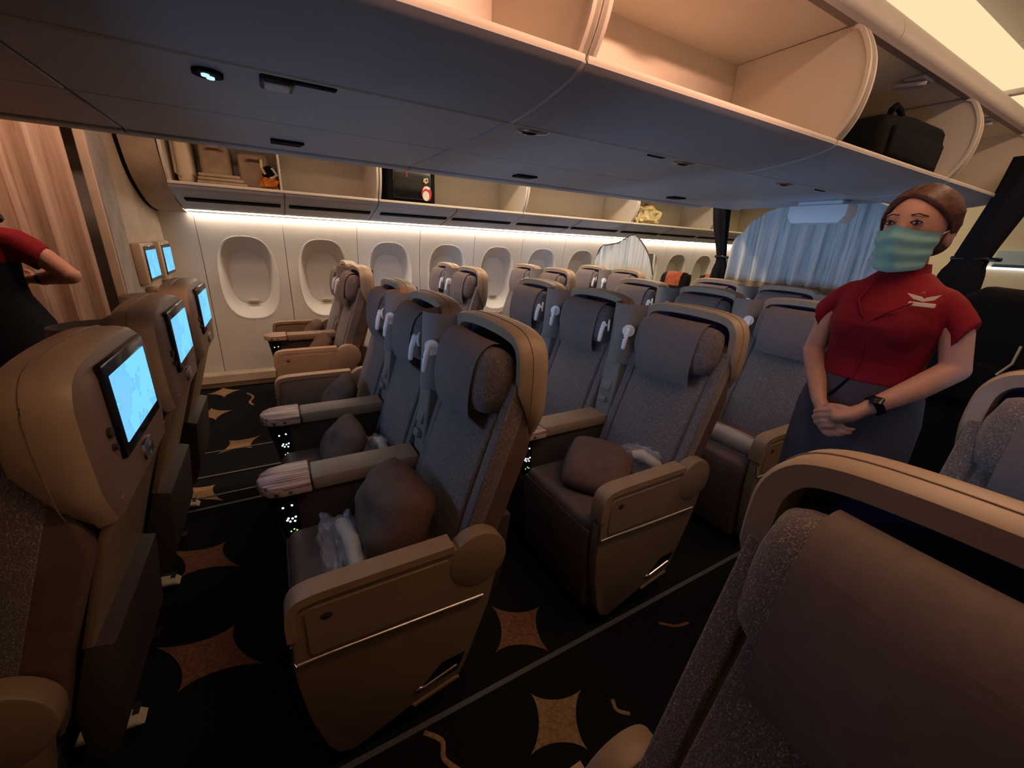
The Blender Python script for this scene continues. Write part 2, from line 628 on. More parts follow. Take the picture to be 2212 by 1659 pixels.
def rect_ring(cx, hw, z0, z1, cz, n=48):
    pts = []
    for i in range(n):
        a = 2 * PI * i / n
        c, s = math.cos(a), math.sin(a)
        t = hw / abs(c) if abs(c) > 1e-6 else 1e9
        t2 = ((z1 - cz) if s > 0 else (cz - z0)) / abs(s) if abs(s) > 1e-6 else 1e9
        t = min(t, t2)
        pts.append((cx + c * t, cz + s * t))
    for X in (cx - hw, cx + hw):
        for Z in (z0, z1):
            k = min(range(n), key=lambda i: (pts[i][0] - X) ** 2 + (pts[i][1] - Z) ** 2)
            pts[k] = (X, Z)
    return pts


def bow(z, sgn=1):
    """sidewall leans in towards the top and bottom"""
    return -0.075 * max(0, (z - 1.0) / 0.55) ** 2 - 0.05 * max(0, (0.55 - z) / 0.55) ** 2


Z_T, Z_B, W_CZ = 1.535, 0.10, 0.998
_pm = MB()
_ri = oval(0, W_CZ, 0.232, 0.372)
_ro = rect_ring(0, WP / 2 - 0.0025, Z_B, Z_T, W_CZ, 48)
rings = []
for t in (0, 0.35, 0.7, 1.0):
    rings.append([(a[0] + (b[0] - a[0]) * t, bow(a[1] + (b[1] - a[1]) * t), a[1] + (b[1] - a[1]) * t) for a, b in zip(_ri, _ro)])
_pm.loft(rings, cap=False)
# returned edge
rings2 = [[(p[0], bow(p[1]), p[1]) for p in _ro], [(p[0] * 0.998, bow(p[1]) + 0.02, p[1]) for p in _ro]]
_pm.loft(rings2, cap=False)
PANEL_ME = _pm.mesh('panel', 30)

_fm = MB()
_prof = [(0.232, 0.372, 0.0), (0.229, 0.368, -0.002), (0.221, 0.357, 0.004), (0.206, 0.330, 0.028), (0.186, 0.298, 0.056), (0.167, 0.264, 0.086), (0.153, 0.238, 0.112)]
_fr = []
for hw, hh, dy in _prof:
    ov = oval(0, W_CZ - 0.001, hw, hh)
    _fr.append([(p[0], bow(p[1]) * (1 if dy < 0.02 else 0.3) + dy, p[1]) for p in ov])
_fm.loft(_fr, cap=False)
FRAME_ME = _fm.mesh('window_frame', 60)
_sm = MB()
_sm.prism(oval(0, W_CZ - 0.002, 0.156, 0.240), 'y', 0.104, 0.112)
SHADE_ME = _sm.mesh('window_shade', 30)
_hm = MB()
_hm.prism([(-0.045, 0.792), (0.045, 0.792), (0.040, 0.780), (0.030, 0.772), (-0.030, 0.772), (-0.040, 0.780)], 'y', 0.074, 0.106, 0.003, 2)
HANDLE_ME = _hm.mesh('shade_handle', 30)

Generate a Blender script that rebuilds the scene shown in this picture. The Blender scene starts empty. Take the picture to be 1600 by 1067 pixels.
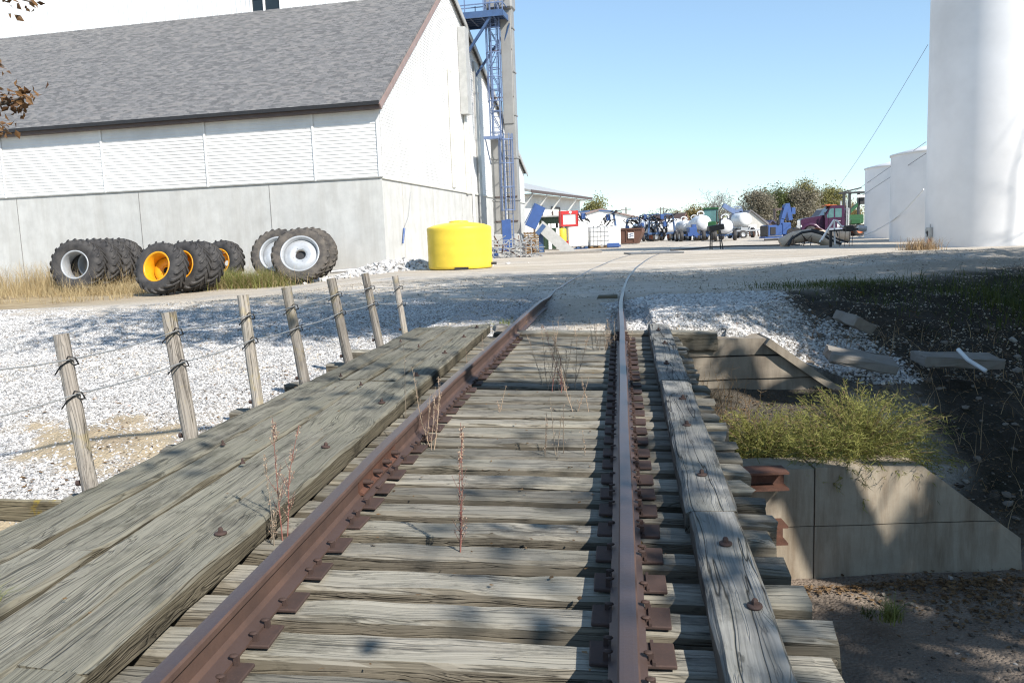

= = = =

▸ **YOUR OBJECTIVE**: Each line of the data is to be duplicated exactly; pictures stay out of the copy.

▸ **EXERCISE RESPONSE**:
The Blender Python script for this scene continues. Write part 2, from line 628 on. More parts follow. Take the picture to be 2212 by 1659 pixels.
def rect_ring(cx, hw, z0, z1, cz, n=48):
    pts = []
    for i in range(n):
        a = 2 * PI * i / n
        c, s = math.cos(a), math.sin(a)
        t = hw / abs(c) if abs(c) > 1e-6 else 1e9
        t2 = ((z1 - cz) if s > 0 else (cz - z0)) / abs(s) if abs(s) > 1e-6 else 1e9
        t = min(t, t2)
        pts.append((cx + c * t, cz + s * t))
    for X in (cx - hw, cx + hw):
        for Z in (z0, z1):
            k = min(range(n), key=lambda i: (pts[i][0] - X) ** 2 + (pts[i][1] - Z) ** 2)
            pts[k] = (X, Z)
    return pts


def bow(z, sgn=1):
    """sidewall leans in towards the top and bottom"""
    return -0.075 * max(0, (z - 1.0) / 0.55) ** 2 - 0.05 * max(0, (0.55 - z) / 0.55) ** 2


Z_T, Z_B, W_CZ = 1.535, 0.10, 0.998
_pm = MB()
_ri = oval(0, W_CZ, 0.232, 0.372)
_ro = rect_ring(0, WP / 2 - 0.0025, Z_B, Z_T, W_CZ, 48)
rings = []
for t in (0, 0.35, 0.7, 1.0):
    rings.append([(a[0] + (b[0] - a[0]) * t, bow(a[1] + (b[1] - a[1]) * t), a[1] + (b[1] - a[1]) * t) for a, b in zip(_ri, _ro)])
_pm.loft(rings, cap=False)
# returned edge
rings2 = [[(p[0], bow(p[1]), p[1]) for p in _ro], [(p[0] * 0.998, bow(p[1]) + 0.02, p[1]) for p in _ro]]
_pm.loft(rings2, cap=False)
PANEL_ME = _pm.mesh('panel', 30)

_fm = MB()
_prof = [(0.232, 0.372, 0.0), (0.229, 0.368, -0.002), (0.221, 0.357, 0.004), (0.206, 0.330, 0.028), (0.186, 0.298, 0.056), (0.167, 0.264, 0.086), (0.153, 0.238, 0.112)]
_fr = []
for hw, hh, dy in _prof:
    ov = oval(0, W_CZ - 0.001, hw, hh)
    _fr.append([(p[0], bow(p[1]) * (1 if dy < 0.02 else 0.3) + dy, p[1]) for p in ov])
_fm.loft(_fr, cap=False)
FRAME_ME = _fm.mesh('window_frame', 60)
_sm = MB()
_sm.prism(oval(0, W_CZ - 0.002, 0.156, 0.240), 'y', 0.104, 0.112)
SHADE_ME = _sm.mesh('window_shade', 30)
_hm = MB()
_hm.prism([(-0.045, 0.792), (0.045, 0.792), (0.040, 0.780), (0.030, 0.772), (-0.030, 0.772), (-0.040, 0.780)], 'y', 0.074, 0.106, 0.003, 2)
HANDLE_ME = _hm.mesh('shade_handle', 30)

Generate a Blender script that rebuilds the scene shown in this picture. The Blender scene starts empty. Take the picture to be 1600 by 1067 pixels.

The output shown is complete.